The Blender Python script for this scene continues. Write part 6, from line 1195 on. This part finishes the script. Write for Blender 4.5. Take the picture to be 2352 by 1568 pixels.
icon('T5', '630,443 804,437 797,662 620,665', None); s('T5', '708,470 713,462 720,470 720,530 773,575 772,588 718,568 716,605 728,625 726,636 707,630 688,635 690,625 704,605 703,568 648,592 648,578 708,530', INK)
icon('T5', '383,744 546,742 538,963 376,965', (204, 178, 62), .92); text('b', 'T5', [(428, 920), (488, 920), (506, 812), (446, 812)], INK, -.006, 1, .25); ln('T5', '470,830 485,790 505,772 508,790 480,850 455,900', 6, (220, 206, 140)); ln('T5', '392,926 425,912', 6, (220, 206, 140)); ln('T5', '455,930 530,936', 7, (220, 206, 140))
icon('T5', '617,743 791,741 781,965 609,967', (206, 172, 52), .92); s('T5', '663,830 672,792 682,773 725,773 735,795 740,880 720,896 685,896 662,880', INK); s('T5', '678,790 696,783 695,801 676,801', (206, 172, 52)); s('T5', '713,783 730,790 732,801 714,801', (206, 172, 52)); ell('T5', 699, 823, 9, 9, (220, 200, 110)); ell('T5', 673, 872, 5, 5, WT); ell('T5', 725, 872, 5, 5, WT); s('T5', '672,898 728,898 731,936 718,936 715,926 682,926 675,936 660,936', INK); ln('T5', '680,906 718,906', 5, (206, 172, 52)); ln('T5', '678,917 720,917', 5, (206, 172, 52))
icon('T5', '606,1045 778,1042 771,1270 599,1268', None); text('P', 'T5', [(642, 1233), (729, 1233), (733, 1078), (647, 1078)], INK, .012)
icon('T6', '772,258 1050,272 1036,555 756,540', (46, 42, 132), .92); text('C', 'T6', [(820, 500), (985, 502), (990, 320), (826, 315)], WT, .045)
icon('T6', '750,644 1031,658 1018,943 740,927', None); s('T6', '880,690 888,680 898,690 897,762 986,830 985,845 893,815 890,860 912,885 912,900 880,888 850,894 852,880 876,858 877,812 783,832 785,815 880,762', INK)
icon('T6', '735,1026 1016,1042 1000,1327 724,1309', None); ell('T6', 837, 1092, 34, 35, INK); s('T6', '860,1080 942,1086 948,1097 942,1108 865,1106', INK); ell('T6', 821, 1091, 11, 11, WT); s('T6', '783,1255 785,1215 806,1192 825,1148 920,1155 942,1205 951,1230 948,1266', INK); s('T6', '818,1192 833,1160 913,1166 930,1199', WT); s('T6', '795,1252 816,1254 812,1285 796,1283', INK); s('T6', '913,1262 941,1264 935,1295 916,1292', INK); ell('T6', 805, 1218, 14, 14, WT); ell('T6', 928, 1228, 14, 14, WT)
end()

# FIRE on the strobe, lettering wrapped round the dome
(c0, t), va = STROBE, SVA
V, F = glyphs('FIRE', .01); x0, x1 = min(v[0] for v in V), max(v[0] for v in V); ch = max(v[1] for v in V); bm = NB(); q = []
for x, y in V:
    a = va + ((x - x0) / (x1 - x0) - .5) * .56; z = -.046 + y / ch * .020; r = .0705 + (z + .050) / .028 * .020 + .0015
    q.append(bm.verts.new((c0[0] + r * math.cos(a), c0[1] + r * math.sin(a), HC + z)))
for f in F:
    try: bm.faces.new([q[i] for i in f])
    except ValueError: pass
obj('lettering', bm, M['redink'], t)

══════

## What is expected
Repeat the data above exactly.

## Solution to this problem
The Blender Python script for this scene continues. Write part 6, from line 1195 on. This part finishes the script. Write for Blender 4.5. Take the picture to be 2352 by 1568 pixels.
icon('T5', '630,443 804,437 797,662 620,665', None); s('T5', '708,470 713,462 720,470 720,530 773,575 772,588 718,568 716,605 728,625 726,636 707,630 688,635 690,625 704,605 703,568 648,592 648,578 708,530', INK)
icon('T5', '383,744 546,742 538,963 376,965', (204, 178, 62), .92); text('b', 'T5', [(428, 920), (488, 920), (506, 812), (446, 812)], INK, -.006, 1, .25); ln('T5', '470,830 485,790 505,772 508,790 480,850 455,900', 6, (220, 206, 140)); ln('T5', '392,926 425,912', 6, (220, 206, 140)); ln('T5', '455,930 530,936', 7, (220, 206, 140))
icon('T5', '617,743 791,741 781,965 609,967', (206, 172, 52), .92); s('T5', '663,830 672,792 682,773 725,773 735,795 740,880 720,896 685,896 662,880', INK); s('T5', '678,790 696,783 695,801 676,801', (206, 172, 52)); s('T5', '713,783 730,790 732,801 714,801', (206, 172, 52)); ell('T5', 699, 823, 9, 9, (220, 200, 110)); ell('T5', 673, 872, 5, 5, WT); ell('T5', 725, 872, 5, 5, WT); s('T5', '672,898 728,898 731,936 718,936 715,926 682,926 675,936 660,936', INK); ln('T5', '680,906 718,906', 5, (206, 172, 52)); ln('T5', '678,917 720,917', 5, (206, 172, 52))
icon('T5', '606,1045 778,1042 771,1270 599,1268', None); text('P', 'T5', [(642, 1233), (729, 1233), (733, 1078), (647, 1078)], INK, .012)
icon('T6', '772,258 1050,272 1036,555 756,540', (46, 42, 132), .92); text('C', 'T6', [(820, 500), (985, 502), (990, 320), (826, 315)], WT, .045)
icon('T6', '750,644 1031,658 1018,943 740,927', None); s('T6', '880,690 888,680 898,690 897,762 986,830 985,845 893,815 890,860 912,885 912,900 880,888 850,894 852,880 876,858 877,812 783,832 785,815 880,762', INK)
icon('T6', '735,1026 1016,1042 1000,1327 724,1309', None); ell('T6', 837, 1092, 34, 35, INK); s('T6', '860,1080 942,1086 948,1097 942,1108 865,1106', INK); ell('T6', 821, 1091, 11, 11, WT); s('T6', '783,1255 785,1215 806,1192 825,1148 920,1155 942,1205 951,1230 948,1266', INK); s('T6', '818,1192 833,1160 913,1166 930,1199', WT); s('T6', '795,1252 816,1254 812,1285 796,1283', INK); s('T6', '913,1262 941,1264 935,1295 916,1292', INK); ell('T6', 805, 1218, 14, 14, WT); ell('T6', 928, 1228, 14, 14, WT)
end()

# FIRE on the strobe, lettering wrapped round the dome
(c0, t), va = STROBE, SVA
V, F = glyphs('FIRE', .01); x0, x1 = min(v[0] for v in V), max(v[0] for v in V); ch = max(v[1] for v in V); bm = NB(); q = []
for x, y in V:
    a = va + ((x - x0) / (x1 - x0) - .5) * .56; z = -.046 + y / ch * .020; r = .0705 + (z + .050) / .028 * .020 + .0015
    q.append(bm.verts.new((c0[0] + r * math.cos(a), c0[1] + r * math.sin(a), HC + z)))
for f in F:
    try: bm.faces.new([q[i] for i in f])
    except ValueError: pass
obj('lettering', bm, M['redink'], t)